-Textos:
-Sam
5, 1-3
-Col
1, 12-20
-Lc
23, 35-43
Queridas
hermanas benedictinas y queridos hermanos todos:
Último
domingo del año litúrgico, celebramos hoy la fiesta de Jesucristo
Rey del universo.
Jesucristo
es Rey, pero no al modo y la manera de los reyes de la tierra.
Jesucristo reina desde la cruz. Su trono es la cruz. Este hecho debe
hacernos pensar. ¿Cómo podemos creer y venerar como rey a un
crucificado, a un condenado a muerte?
“Los
judíos piden señales, dice
san Pablo, los
paganos buscan sabiduría, y nosotros predicamos a Cristo y Cristo
crucificado, escándalo para los judíos, necedad para los gentiles;
pero para los llamados –judíos o gentiles- un Cristo fuerza de
Dios y Sabiduría de Dios”.
Dios,
queridos hermanos, ha apostado por el amor, Dios cree en el amor,
cree en su amor. Él respeta absolutamente nuestra libertad. Pero Él
cree en su amor, en la potencia infinita de su amor; y confía que su
amor es capaz de ganar el corazón de todos los hombres y atraerlos
libremente al bien y a la verdad.
Jesucristo,
ha dicho el papa Francisco, es el rostro de la misericordia de Dios,
Jesucristo es la máxima demostración del amor de Dios a los
hombres. “Tanto
amó Dios al mundo que envío a su propio Hijo, para que todo el que
cree en él tenga vida eterna”,
dice el evangelio de san Juan. San Pablo lo dice de otra manera: “A
penas habrá quien muera por un justo, por una persona buena tal vez
se atrevería alguien a morir; pues bien: Dios nos demostró su amor
en que, siendo nosotros todavía pecadores, Cristo murió por
nosotros”.
La
manera más clara y convincente, que tenemos los humanos, de entender
que alguien nos ama de verdad es, si este alguien da la vida por
nosotros.
Y Dios,
el Hijo de Dios, Jesucristo, ha dado la vida por nosotros. Cristo
crucificado es la máxima revelación del amor de Dios a los hombres.
Jesucristo
en la cruz, dando la vida por todos, deja patente el amor infinito
de Dios para atraernos a todos hacia sí.
Es
sumamente elocuente la escena del evangelio que hemos contemplado:
Pongamos los ojos primero en el buen ladrón. No podemos aprobar su
conducta pasada; ciertamente ha sido ladrón; pero ahora, da
muestras, en primer lugar, de sinceridad y humildad: “Lo
nuestro es justo porque recibimos la paga de lo que hicimos”.

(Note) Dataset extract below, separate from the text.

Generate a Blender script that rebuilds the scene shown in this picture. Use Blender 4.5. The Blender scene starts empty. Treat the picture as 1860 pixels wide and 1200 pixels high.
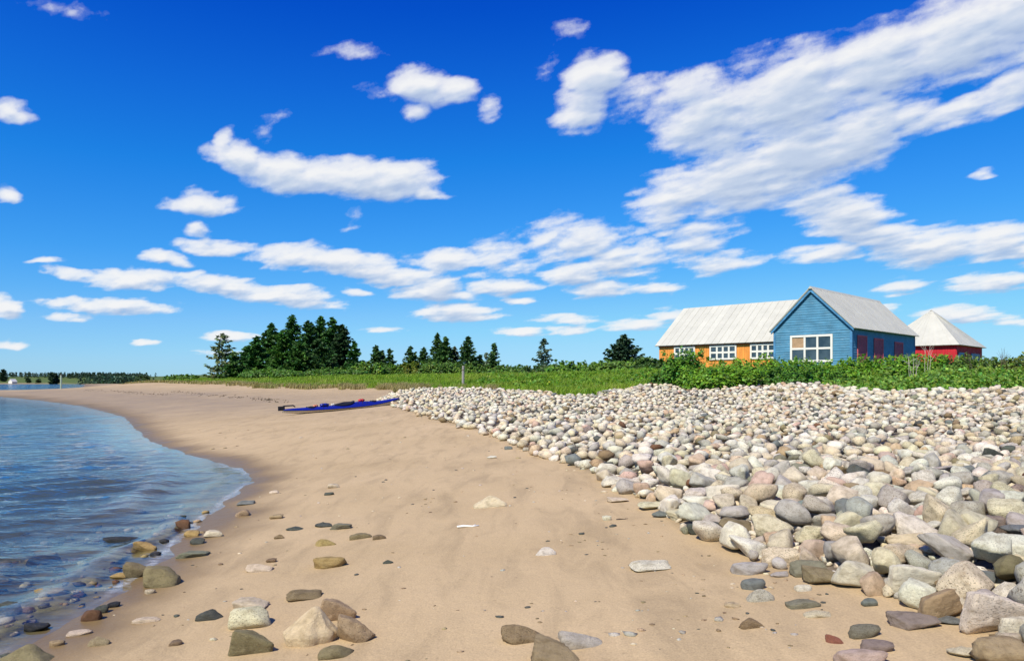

Y sin duda, esta humildad le ayuda a descubrir la verdad sobre Jesús:
da testimonio de que Jesús es inocente, y además lo reconoce como
Rey: “Acuérdate
de mí, cuando llegues a tu Reino”.
Antes
de terminar, pongamos los ojos y el corazón en Jesús: Él ya había
hablado unos momentos antes con palabras de amor y de misericordia:
“Padre,
perdónalos, porque no saben lo que hacen”. Ahora,
ante la súplica del buen ladrón, le falta tiempo para escucharle,
acogerle y atender su demanda: “Hoy
estará conmigo en el paraíso”.
Jesucristo,
como su Padre, también cree en el amor, y gana el corazón y
convence a cuantos pobres y pecadores se acercan a él.
Hoy
nosotros también le suplicamos: “Jesús,
acuérdate de nosotros en tu Reino”.
Y él inmediatamente nos invita: “Venid conmigo a la eucaristía”.